To give this blog some closure I have decided to make a short list of lessons learned and things noted, who knows it may be useful for you to know.
• Older guys in oversized 'speedos' = not sexy
• In July you have mosquitoes, in August wasps…
• A spider web stuck on your outer rear view mirror can survive an eight week trip through wind, storm, rain, sun and fog. Respect. I entered Amsterdam and now it's gone.
• Having a brown car does not hide the fact that it's extremely dirty.
• Wasps prefer white wine to beer.
• Wasps prefer me to white wine.
• Travel through all of Sweden and you won't find a Viking. Looked behind every bush, under every stone.
• Don't enter a foggy mountain area without a compass unless you happen to bump into an Italian with a French accent.
• Ain't no expert on parenting but a little boy aged about three who
o Picks up a stone and hears DANIEL!
o Turns left and hears DA-NIEL!
o Turns right and hears DA-NI-EL!
o Wants to peek through the gate at the bears and hears DANIEL!!!!!
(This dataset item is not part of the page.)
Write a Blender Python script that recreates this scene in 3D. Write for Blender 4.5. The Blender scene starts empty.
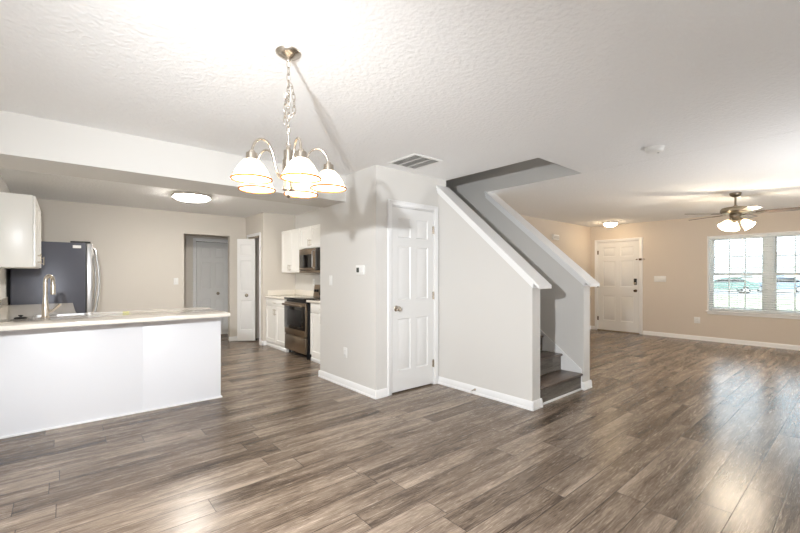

o Stands still and hears DAA-NIEEEL in the most commanding voice
I think is not the best way to treat 3 year old. Think the kid will learn to hate his name at some point. (Dutch people, btw.)
• Don't challenge signs that say "you have now reached the most northern point of Europe" by walking right to the edge of the shore because you think you know better. It costs money.
• Men with beer bellies in 'speedos' are definitely not sexy.
• When I'm in Britain, they mistake me for a Brit.
• When I'm in Scandinavia, they consistently speak Swedish, Norwegian or Danish to me. At least I think they do. I am from HOLLAND!
• I counted at least 25 compliments on my oldtimer caravan. I counted at least the same amount of people staring and pointing. I counted at least the same amount of men wondering if she will be able to make that turn backwards into that tiny camping space.
• I have had at least 10 men jump to my assistance when I was about to hook up the caravan, without me asking for it. I've counted the same amount of jealous looking women.
• I've felt homesick to the point of tears. ME!
• Always check the distance to the electricity connection before setting up your caravan. And remember not to make the same mistake twice.
• Wasps like mosquito detergent.
• Lukewarm white wine is not funny.
• Nor are 900 Euro bills for internet.
• Apparently mosquitoes have a heart. I've broken thousands.
• Don't expect the most popular campsite in Copenhagen to have kept a space especially for you during High season.
• I don't like whining children. Children who whine because of whining. Children who scream mama 30 times in a row, until the distracted mom decides to pay attention. But then again, who's to blame here.
• Love giggling babies. Want one of those but only if it giggles non-stop.
• Always remember how lucky you are by counting the fun stuff you get to do and see.
• It's incredible how many people argue when a) setting up a tent and b) loading their car. Men should just always say "you're right dear, as always" and follow her instructions accordingly.
• Once again, the North Cape is not the most northern point of our continent.
• Pack only one dress, one T-shirt, 7 knickers, 2 bras, 1 summer pair of trousers, 1 warm pair of trousers, rain gear, woollies, good shoes, slippers (thongs) and warm socks & jumpers. Don't pack 5 smart outfits, one pair of nice shoes, lacy underwear, tights, frilly garments, two sort of scarfs (thin silk ones) and two separate belts you normally even don't wear etc besides all the stuff in the first list. You never wear it. Which you of course knew.
• If you bring 15 books, read 'em.
• Be aware of the fact that to people in other cars see you scream along with music, you look quite silly. But still do it.
• Be aware of the fact that if your car windows are open, they can also hear you. Sing in tune. Always.
• Danish old people who think you cannot hear them fart and burp = not funny.
• Never, ever think you can drive 10 hours in one go. It's illegal. (I'm a criminal now.)
• Never plan to lose weight when you are on holiday. You'll fail. Miserably.
• Always check - before you leave - how much alcohol you are allowed to take with you. Then you won't find out - too late - that you've taken about a third of the permitted amount. And pay dearly for it afterwards, literally.
Thanks for all the lovely and encouraging messages during this trip!
Enjoy the remainder of the summer, wherever you are.